Petite piqûre de rappelle : c’est au cours de la Présidence de Jovenel Moïse que les gangs se sont fédérés pour la première fois, sur la recommandation d’une autorité étatique surtout ; c’est au cours de la Présidence de Jovenel Moïse que des mercenaires ont été dépêchés sur le territoire national pour fusiller ceux qui osent gagner les rues pour exiger à l’État une meilleure condition de vie ; c’est au cours du règne de Jovenel Moïse que le pays a connu tous ces massacres et ces victimes par balles ; c’est au cours de la Présidence de Jovenel Moïse que tous ces quartiers sont contrôlés par des bandits armés, aussi longtemps de surcroît…

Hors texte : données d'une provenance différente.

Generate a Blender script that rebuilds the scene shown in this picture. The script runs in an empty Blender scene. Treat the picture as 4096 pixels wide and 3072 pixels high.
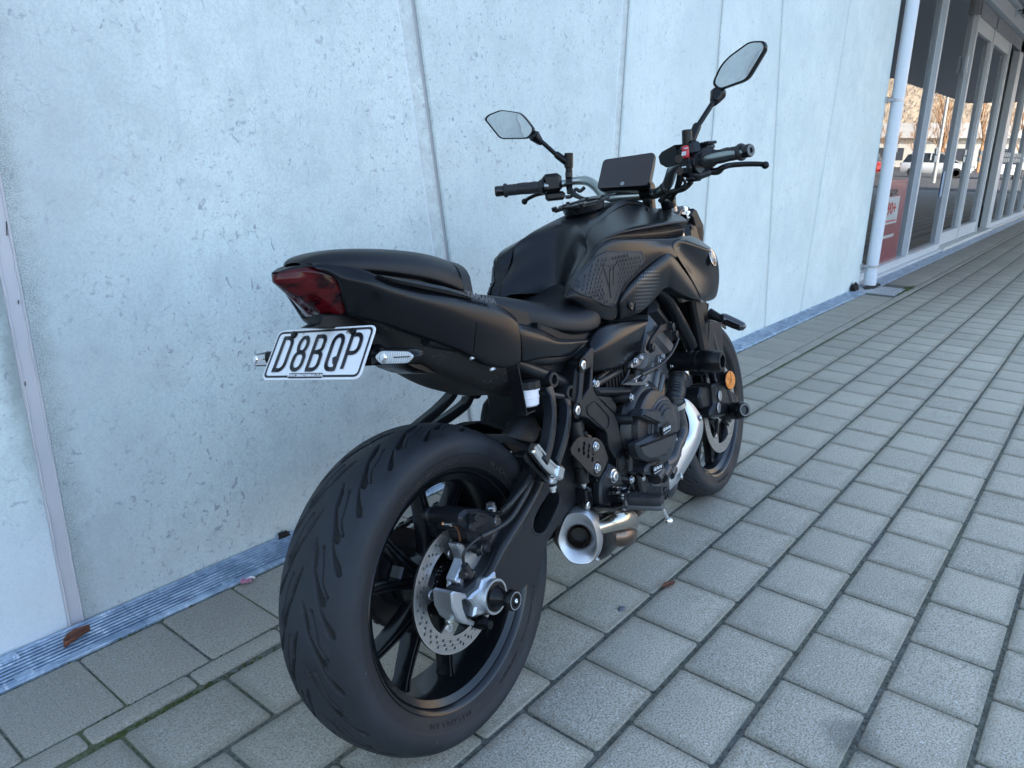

Alors, quand on va jusqu’à dire que Jovenel Moïse a été tué pour avoir voulu combattre le système, l’insécurité, les bourgeois anti-progressistes, « koulèv 7 tèt la », l’inflation, la dépréciation de la gourde par rapport au dollar américain… on peut se demander de quel Jovenel parle t-on ? Depuis son arrivée au pouvoir, lesquelles de ses promesses avait-il concrétisées ? Que dalle. Que les sympathies continuent ! La courtoisie oblige. Mais une mouche ne deviendra jamais un oiseau même quand il est décédé.